> **Exercise prompt**: Repeat exactly the lines of the listing below, please, starting with the first and ending with the line containing "sc.view_settings.exposure=0"; leave out the rest.

> **Given material**:

⟨

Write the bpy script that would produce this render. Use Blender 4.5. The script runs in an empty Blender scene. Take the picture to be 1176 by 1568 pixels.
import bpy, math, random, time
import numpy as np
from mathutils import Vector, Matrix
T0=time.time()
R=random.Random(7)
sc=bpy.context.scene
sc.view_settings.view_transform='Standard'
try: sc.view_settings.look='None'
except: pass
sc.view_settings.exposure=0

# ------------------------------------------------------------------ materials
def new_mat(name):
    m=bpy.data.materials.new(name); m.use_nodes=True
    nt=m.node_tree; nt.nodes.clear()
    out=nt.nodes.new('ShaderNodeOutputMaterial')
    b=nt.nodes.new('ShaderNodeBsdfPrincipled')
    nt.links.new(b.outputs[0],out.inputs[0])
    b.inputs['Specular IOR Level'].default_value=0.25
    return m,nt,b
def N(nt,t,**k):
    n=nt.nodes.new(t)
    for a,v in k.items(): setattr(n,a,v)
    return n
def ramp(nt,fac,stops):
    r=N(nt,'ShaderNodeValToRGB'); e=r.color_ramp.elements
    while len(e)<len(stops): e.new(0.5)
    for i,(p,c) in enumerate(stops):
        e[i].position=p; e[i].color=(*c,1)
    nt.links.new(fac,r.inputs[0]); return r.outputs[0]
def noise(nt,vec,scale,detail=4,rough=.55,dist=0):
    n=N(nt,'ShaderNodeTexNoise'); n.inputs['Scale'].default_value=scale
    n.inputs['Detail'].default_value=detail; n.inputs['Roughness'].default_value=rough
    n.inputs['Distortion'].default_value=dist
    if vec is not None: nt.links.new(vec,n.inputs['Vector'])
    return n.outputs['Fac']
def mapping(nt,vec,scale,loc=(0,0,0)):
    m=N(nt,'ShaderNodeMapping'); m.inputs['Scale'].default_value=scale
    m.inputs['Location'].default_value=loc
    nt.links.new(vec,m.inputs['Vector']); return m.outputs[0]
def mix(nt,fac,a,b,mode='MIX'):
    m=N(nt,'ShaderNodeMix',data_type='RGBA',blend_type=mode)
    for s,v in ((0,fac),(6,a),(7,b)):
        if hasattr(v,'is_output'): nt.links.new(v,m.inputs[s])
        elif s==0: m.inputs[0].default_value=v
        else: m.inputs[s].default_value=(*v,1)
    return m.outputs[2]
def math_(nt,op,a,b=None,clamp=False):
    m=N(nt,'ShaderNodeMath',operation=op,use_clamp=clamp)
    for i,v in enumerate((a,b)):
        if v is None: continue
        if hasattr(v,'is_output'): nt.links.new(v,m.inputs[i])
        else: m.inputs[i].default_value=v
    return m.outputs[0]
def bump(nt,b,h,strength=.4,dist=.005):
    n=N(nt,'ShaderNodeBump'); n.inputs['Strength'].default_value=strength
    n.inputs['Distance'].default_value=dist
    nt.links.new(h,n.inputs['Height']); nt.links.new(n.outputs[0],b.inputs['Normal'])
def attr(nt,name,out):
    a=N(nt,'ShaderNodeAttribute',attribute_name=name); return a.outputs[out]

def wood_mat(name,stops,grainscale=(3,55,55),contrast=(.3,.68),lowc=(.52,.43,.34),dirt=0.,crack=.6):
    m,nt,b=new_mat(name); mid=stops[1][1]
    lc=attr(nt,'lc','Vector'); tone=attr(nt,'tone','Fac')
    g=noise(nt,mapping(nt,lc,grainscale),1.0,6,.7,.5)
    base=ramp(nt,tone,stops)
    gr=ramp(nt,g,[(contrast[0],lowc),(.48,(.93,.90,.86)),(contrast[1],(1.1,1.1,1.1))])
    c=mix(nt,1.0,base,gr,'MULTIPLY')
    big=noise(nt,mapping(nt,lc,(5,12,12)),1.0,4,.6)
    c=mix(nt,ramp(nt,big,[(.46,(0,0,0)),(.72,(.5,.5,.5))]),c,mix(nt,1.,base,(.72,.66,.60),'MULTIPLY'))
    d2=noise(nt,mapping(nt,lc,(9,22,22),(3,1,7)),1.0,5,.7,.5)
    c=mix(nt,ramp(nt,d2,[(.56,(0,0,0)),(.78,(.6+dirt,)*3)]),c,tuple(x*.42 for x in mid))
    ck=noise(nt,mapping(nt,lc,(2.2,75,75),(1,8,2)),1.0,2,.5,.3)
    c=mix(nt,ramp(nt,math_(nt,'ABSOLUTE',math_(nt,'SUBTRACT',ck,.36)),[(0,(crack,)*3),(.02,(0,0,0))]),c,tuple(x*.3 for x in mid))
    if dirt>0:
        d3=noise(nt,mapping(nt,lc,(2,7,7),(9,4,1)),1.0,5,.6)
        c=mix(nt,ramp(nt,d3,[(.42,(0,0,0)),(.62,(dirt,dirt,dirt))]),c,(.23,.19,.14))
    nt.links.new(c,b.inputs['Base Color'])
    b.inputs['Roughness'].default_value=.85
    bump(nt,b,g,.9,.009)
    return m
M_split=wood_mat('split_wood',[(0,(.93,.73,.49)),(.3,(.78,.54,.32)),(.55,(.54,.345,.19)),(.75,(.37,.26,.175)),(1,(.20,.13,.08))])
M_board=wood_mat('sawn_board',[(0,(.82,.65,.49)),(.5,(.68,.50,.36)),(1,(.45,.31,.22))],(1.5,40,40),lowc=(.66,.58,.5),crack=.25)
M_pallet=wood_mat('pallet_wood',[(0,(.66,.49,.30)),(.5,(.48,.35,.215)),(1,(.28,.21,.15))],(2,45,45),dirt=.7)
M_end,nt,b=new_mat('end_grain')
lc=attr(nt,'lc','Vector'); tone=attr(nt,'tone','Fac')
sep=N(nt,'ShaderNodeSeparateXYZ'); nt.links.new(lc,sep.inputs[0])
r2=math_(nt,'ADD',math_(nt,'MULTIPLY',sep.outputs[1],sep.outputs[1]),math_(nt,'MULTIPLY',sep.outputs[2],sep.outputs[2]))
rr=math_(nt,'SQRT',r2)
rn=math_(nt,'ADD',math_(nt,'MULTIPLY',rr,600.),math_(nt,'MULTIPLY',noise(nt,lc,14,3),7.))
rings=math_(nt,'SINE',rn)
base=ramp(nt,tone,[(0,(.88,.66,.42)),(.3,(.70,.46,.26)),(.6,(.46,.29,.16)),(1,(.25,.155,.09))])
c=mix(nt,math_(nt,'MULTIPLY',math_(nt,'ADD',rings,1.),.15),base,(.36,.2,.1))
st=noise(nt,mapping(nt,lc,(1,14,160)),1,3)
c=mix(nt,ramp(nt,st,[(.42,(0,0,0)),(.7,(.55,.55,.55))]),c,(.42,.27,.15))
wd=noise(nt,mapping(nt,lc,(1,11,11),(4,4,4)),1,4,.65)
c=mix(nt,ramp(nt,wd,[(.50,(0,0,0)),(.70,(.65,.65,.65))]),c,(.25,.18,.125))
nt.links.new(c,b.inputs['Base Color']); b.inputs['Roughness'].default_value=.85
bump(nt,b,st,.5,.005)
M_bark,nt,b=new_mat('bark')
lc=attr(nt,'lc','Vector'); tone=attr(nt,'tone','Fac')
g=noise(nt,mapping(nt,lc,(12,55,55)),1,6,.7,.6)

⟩

> **Exercise answer**:
Write the bpy script that would produce this render. Use Blender 4.5. The script runs in an empty Blender scene. Take the picture to be 1176 by 1568 pixels.
import bpy, math, random, time
import numpy as np
from mathutils import Vector, Matrix
T0=time.time()
R=random.Random(7)
sc=bpy.context.scene
sc.view_settings.view_transform='Standard'
try: sc.view_settings.look='None'
except: pass
sc.view_settings.exposure=0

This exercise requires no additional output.